PROBLEM TO SOLVE. Could you write out every entry exactly as it stands?

Begin

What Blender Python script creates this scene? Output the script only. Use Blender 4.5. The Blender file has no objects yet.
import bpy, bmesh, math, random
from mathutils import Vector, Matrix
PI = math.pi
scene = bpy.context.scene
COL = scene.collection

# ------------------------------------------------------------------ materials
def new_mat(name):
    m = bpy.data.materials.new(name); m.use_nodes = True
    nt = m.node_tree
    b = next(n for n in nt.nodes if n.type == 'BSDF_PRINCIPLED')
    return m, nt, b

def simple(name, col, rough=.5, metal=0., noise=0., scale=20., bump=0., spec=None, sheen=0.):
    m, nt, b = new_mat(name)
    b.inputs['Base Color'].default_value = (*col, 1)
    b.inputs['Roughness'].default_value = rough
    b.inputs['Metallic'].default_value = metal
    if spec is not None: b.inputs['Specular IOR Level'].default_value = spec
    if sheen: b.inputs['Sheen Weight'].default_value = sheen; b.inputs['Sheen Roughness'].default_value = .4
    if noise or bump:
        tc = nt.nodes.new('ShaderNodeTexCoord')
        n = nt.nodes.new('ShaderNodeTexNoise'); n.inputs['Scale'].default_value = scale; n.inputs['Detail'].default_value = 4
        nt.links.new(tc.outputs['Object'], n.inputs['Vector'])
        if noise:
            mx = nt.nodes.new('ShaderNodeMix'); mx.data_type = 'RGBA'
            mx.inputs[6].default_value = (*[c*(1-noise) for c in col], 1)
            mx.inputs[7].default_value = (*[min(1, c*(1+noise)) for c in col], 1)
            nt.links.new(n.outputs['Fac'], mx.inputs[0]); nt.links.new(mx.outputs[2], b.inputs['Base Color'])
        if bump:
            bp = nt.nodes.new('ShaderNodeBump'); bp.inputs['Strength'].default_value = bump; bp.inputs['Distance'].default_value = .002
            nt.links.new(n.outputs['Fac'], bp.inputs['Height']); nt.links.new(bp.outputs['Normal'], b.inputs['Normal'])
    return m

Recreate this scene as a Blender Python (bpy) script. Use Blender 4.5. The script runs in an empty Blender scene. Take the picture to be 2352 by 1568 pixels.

End

WRITTEN SOLUTION.
What Blender Python script creates this scene? Output the script only. Use Blender 4.5. The Blender file has no objects yet.
import bpy, bmesh, math, random
from mathutils import Vector, Matrix
PI = math.pi
scene = bpy.context.scene
COL = scene.collection

# ------------------------------------------------------------------ materials
def new_mat(name):
    m = bpy.data.materials.new(name); m.use_nodes = True
    nt = m.node_tree
    b = next(n for n in nt.nodes if n.type == 'BSDF_PRINCIPLED')
    return m, nt, b

def simple(name, col, rough=.5, metal=0., noise=0., scale=20., bump=0., spec=None, sheen=0.):
    m, nt, b = new_mat(name)
    b.inputs['Base Color'].default_value = (*col, 1)
    b.inputs['Roughness'].default_value = rough
    b.inputs['Metallic'].default_value = metal
    if spec is not None: b.inputs['Specular IOR Level'].default_value = spec
    if sheen: b.inputs['Sheen Weight'].default_value = sheen; b.inputs['Sheen Roughness'].default_value = .4
    if noise or bump:
        tc = nt.nodes.new('ShaderNodeTexCoord')
        n = nt.nodes.new('ShaderNodeTexNoise'); n.inputs['Scale'].default_value = scale; n.inputs['Detail'].default_value = 4
        nt.links.new(tc.outputs['Object'], n.inputs['Vector'])
        if noise:
            mx = nt.nodes.new('ShaderNodeMix'); mx.data_type = 'RGBA'
            mx.inputs[6].default_value = (*[c*(1-noise) for c in col], 1)
            mx.inputs[7].default_value = (*[min(1, c*(1+noise)) for c in col], 1)
            nt.links.new(n.outputs['Fac'], mx.inputs[0]); nt.links.new(mx.outputs[2], b.inputs['Base Color'])
        if bump:
            bp = nt.nodes.new('ShaderNodeBump'); bp.inputs['Strength'].default_value = bump; bp.inputs['Distance'].default_value = .002
            nt.links.new(n.outputs['Fac'], bp.inputs['Height']); nt.links.new(bp.outputs['Normal'], b.inputs['Normal'])
    return m

Recreate this scene as a Blender Python (bpy) script. Use Blender 4.5. The script runs in an empty Blender scene. Take the picture to be 2352 by 1568 pixels.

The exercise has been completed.